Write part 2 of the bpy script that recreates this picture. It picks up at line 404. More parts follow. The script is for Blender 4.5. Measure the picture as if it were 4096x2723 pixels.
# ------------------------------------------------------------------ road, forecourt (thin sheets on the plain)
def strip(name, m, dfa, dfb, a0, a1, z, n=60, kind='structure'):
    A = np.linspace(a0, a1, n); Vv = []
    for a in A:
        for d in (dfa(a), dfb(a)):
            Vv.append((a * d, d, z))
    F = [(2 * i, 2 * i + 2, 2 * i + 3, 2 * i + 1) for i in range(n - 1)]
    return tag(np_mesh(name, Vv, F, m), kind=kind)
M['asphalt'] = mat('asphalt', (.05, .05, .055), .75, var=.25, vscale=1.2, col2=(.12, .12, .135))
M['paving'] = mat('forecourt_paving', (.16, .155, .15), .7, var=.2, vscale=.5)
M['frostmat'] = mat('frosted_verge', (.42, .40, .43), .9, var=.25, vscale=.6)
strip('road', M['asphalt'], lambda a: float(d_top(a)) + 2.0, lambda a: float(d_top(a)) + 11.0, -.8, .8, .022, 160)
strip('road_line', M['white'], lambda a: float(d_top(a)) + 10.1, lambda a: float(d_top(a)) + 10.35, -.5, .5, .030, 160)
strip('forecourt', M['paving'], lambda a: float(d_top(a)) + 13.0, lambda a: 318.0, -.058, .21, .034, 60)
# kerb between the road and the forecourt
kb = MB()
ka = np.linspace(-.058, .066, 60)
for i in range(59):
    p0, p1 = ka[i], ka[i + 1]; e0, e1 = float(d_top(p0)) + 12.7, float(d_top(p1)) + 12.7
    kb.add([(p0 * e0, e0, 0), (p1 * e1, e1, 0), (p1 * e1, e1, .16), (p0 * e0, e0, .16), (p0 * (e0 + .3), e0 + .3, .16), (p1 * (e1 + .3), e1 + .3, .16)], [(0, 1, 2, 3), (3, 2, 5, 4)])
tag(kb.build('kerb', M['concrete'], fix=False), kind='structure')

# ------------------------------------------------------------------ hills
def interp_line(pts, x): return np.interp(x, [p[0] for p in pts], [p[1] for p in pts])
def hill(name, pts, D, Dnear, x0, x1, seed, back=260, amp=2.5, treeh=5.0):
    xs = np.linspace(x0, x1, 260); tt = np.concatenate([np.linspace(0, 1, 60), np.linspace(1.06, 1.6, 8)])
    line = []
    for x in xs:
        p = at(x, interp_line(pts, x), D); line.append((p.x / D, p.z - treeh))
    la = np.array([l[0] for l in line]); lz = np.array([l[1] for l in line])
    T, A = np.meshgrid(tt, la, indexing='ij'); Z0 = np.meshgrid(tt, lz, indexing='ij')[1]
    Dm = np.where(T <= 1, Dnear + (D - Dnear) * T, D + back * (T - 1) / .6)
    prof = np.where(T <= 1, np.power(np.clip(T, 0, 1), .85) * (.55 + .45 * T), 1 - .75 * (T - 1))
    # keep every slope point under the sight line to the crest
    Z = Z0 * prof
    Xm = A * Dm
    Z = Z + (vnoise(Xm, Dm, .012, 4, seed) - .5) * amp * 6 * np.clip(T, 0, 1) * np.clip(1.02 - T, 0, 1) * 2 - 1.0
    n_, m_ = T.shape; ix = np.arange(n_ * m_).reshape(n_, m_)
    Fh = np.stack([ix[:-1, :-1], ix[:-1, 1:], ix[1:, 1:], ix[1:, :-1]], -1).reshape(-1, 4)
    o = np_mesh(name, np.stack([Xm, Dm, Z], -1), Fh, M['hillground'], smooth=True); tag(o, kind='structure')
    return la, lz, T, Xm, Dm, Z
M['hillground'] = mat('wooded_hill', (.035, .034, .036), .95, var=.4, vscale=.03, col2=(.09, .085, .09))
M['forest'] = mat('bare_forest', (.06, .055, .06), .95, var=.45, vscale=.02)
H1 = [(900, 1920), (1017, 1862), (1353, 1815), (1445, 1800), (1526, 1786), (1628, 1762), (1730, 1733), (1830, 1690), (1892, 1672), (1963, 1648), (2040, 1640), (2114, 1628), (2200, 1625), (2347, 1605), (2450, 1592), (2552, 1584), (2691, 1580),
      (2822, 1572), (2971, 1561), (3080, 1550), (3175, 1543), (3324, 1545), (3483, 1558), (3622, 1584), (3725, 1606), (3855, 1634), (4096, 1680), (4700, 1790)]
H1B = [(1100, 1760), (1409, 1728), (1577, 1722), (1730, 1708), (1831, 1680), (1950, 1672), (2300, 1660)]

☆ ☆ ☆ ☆

## WHAT IS EXPECTED:
Restate the whole listing exactly.

## THE REPLY:
Write part 2 of the bpy script that recreates this picture. It picks up at line 404. More parts follow. The script is for Blender 4.5. Measure the picture as if it were 4096x2723 pixels.
# ------------------------------------------------------------------ road, forecourt (thin sheets on the plain)
def strip(name, m, dfa, dfb, a0, a1, z, n=60, kind='structure'):
    A = np.linspace(a0, a1, n); Vv = []
    for a in A:
        for d in (dfa(a), dfb(a)):
            Vv.append((a * d, d, z))
    F = [(2 * i, 2 * i + 2, 2 * i + 3, 2 * i + 1) for i in range(n - 1)]
    return tag(np_mesh(name, Vv, F, m), kind=kind)
M['asphalt'] = mat('asphalt', (.05, .05, .055), .75, var=.25, vscale=1.2, col2=(.12, .12, .135))
M['paving'] = mat('forecourt_paving', (.16, .155, .15), .7, var=.2, vscale=.5)
M['frostmat'] = mat('frosted_verge', (.42, .40, .43), .9, var=.25, vscale=.6)
strip('road', M['asphalt'], lambda a: float(d_top(a)) + 2.0, lambda a: float(d_top(a)) + 11.0, -.8, .8, .022, 160)
strip('road_line', M['white'], lambda a: float(d_top(a)) + 10.1, lambda a: float(d_top(a)) + 10.35, -.5, .5, .030, 160)
strip('forecourt', M['paving'], lambda a: float(d_top(a)) + 13.0, lambda a: 318.0, -.058, .21, .034, 60)
# kerb between the road and the forecourt
kb = MB()
ka = np.linspace(-.058, .066, 60)
for i in range(59):
    p0, p1 = ka[i], ka[i + 1]; e0, e1 = float(d_top(p0)) + 12.7, float(d_top(p1)) + 12.7
    kb.add([(p0 * e0, e0, 0), (p1 * e1, e1, 0), (p1 * e1, e1, .16), (p0 * e0, e0, .16), (p0 * (e0 + .3), e0 + .3, .16), (p1 * (e1 + .3), e1 + .3, .16)], [(0, 1, 2, 3), (3, 2, 5, 4)])
tag(kb.build('kerb', M['concrete'], fix=False), kind='structure')

# ------------------------------------------------------------------ hills
def interp_line(pts, x): return np.interp(x, [p[0] for p in pts], [p[1] for p in pts])
def hill(name, pts, D, Dnear, x0, x1, seed, back=260, amp=2.5, treeh=5.0):
    xs = np.linspace(x0, x1, 260); tt = np.concatenate([np.linspace(0, 1, 60), np.linspace(1.06, 1.6, 8)])
    line = []
    for x in xs:
        p = at(x, interp_line(pts, x), D); line.append((p.x / D, p.z - treeh))
    la = np.array([l[0] for l in line]); lz = np.array([l[1] for l in line])
    T, A = np.meshgrid(tt, la, indexing='ij'); Z0 = np.meshgrid(tt, lz, indexing='ij')[1]
    Dm = np.where(T <= 1, Dnear + (D - Dnear) * T, D + back * (T - 1) / .6)
    prof = np.where(T <= 1, np.power(np.clip(T, 0, 1), .85) * (.55 + .45 * T), 1 - .75 * (T - 1))
    # keep every slope point under the sight line to the crest
    Z = Z0 * prof
    Xm = A * Dm
    Z = Z + (vnoise(Xm, Dm, .012, 4, seed) - .5) * amp * 6 * np.clip(T, 0, 1) * np.clip(1.02 - T, 0, 1) * 2 - 1.0
    n_, m_ = T.shape; ix = np.arange(n_ * m_).reshape(n_, m_)
    Fh = np.stack([ix[:-1, :-1], ix[:-1, 1:], ix[1:, 1:], ix[1:, :-1]], -1).reshape(-1, 4)
    o = np_mesh(name, np.stack([Xm, Dm, Z], -1), Fh, M['hillground'], smooth=True); tag(o, kind='structure')
    return la, lz, T, Xm, Dm, Z
M['hillground'] = mat('wooded_hill', (.035, .034, .036), .95, var=.4, vscale=.03, col2=(.09, .085, .09))
M['forest'] = mat('bare_forest', (.06, .055, .06), .95, var=.45, vscale=.02)
H1 = [(900, 1920), (1017, 1862), (1353, 1815), (1445, 1800), (1526, 1786), (1628, 1762), (1730, 1733), (1830, 1690), (1892, 1672), (1963, 1648), (2040, 1640), (2114, 1628), (2200, 1625), (2347, 1605), (2450, 1592), (2552, 1584), (2691, 1580),
      (2822, 1572), (2971, 1561), (3080, 1550), (3175, 1543), (3324, 1545), (3483, 1558), (3622, 1584), (3725, 1606), (3855, 1634), (4096, 1680), (4700, 1790)]
H1B = [(1100, 1760), (1409, 1728), (1577, 1722), (1730, 1708), (1831, 1680), (1950, 1672), (2300, 1660)]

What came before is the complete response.